Em outro ponto da rua, os homens abordam dois jovens que estavam sentados numa calçada: Marcelo da Silva Mendes e Patrício João Pinho Leite. Eles são espancados e mortos a tiros. Um dos assassinos usava colete balístico com a inscrição Polícia Militar.
12 de novembro, por volta da 1h06min — Lagoa Redonda
Na avenida Professor José Arthur de Carvalho, Renayson Girão da Silva é retirado do ônibus onde estava ao lado da namorada por homens encapuzados, que o matam.
12 de novembro, por volta da 1h43min — José de Alencar
Na mesma rua onde Marcelo e Patrício foram mortos, homens encapuzados atiram e matam Valmir Ferreira da Conceição, que havia ido a um comércio comprar cigarros. Ele era tio de um homem apontado como traficante da região. O dono do estabelecimento, Francisco Elenildo Pereira Chagas, também foi morto.
Em uma casa em frente ao comércio, os criminosos invadem uma casa e matam Jandson Alexandre dos Santos, que estava deitado na companhia de uma criança de seis anos.
12 de novembro, por volta da 1h47min — Barroso
José Gilvan Pinto Barbosa e um amigo conversavam em uma esquina quando foram atingidos por disparos. Os autores do crime também estavam encapuzados e trafegavam em dois veículos. Ambos são socorridos, mas Gilvan morre dois dias depois.
22 de novembro, por volta das 21 horas — Curió
Mesmo após a chacina, PMs continuaram a buscar suspeitos de matar o soldado Serpa de forma clandestina. Um jovem de 22 anos, parente de Valmir, foi abordado por PMs quando estava em casa e conduzido às proximidades de uma horta. Os homens disseram para ele não reagir, caso contrário, iriam matá-lo. "A gente já matou um bocado aqui, um ou dois não faz diferença não”, teria dito um deles.

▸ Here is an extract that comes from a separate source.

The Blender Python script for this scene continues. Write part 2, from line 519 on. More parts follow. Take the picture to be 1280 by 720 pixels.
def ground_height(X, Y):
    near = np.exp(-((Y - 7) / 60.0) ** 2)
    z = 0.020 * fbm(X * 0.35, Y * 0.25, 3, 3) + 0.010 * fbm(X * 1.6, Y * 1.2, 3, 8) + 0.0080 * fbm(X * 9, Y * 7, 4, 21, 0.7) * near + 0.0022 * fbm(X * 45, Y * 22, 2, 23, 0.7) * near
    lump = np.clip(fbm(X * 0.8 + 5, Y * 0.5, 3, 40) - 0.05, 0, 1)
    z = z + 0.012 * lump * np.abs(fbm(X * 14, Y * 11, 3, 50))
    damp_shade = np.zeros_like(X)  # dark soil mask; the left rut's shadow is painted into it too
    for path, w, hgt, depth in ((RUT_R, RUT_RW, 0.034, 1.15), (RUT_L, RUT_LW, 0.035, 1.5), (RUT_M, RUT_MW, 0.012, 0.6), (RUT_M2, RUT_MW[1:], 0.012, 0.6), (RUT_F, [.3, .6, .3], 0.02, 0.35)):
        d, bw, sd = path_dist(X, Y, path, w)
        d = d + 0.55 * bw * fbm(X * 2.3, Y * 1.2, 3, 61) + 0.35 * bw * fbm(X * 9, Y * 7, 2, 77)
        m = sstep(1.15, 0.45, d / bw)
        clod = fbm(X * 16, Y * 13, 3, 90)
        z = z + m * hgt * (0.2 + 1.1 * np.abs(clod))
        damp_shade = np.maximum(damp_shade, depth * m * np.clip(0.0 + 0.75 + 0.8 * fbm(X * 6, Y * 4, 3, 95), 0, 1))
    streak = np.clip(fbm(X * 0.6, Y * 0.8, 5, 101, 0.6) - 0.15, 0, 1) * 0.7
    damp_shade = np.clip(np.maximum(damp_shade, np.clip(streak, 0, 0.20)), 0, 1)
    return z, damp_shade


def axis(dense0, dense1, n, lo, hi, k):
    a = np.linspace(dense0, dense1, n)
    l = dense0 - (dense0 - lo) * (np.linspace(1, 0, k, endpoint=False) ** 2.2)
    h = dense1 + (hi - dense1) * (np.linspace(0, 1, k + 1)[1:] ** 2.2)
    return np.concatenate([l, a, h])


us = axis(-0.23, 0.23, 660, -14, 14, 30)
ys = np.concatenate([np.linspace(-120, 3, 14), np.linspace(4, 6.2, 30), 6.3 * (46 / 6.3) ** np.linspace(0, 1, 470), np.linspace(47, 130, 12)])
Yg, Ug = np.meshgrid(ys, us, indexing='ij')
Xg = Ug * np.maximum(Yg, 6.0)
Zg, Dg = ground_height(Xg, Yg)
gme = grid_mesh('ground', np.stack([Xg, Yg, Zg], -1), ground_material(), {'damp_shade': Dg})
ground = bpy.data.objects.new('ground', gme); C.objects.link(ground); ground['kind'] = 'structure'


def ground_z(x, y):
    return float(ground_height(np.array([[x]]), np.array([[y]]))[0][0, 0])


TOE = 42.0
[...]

Na horta, o jovem passou a ser espancado para que dissesse o paradeiro de um traficante. Após a tortura, os PMs deram a ele uma pá e mandaram que ele cavasse a própria cova. A vítima, porém, não foi morta; um dos PMs atendeu uma ligação do traficante que procuravam em que este dizia que a população havia filmado os PMs e queimado um ônibus. Eles, então, desistiram do assassinato.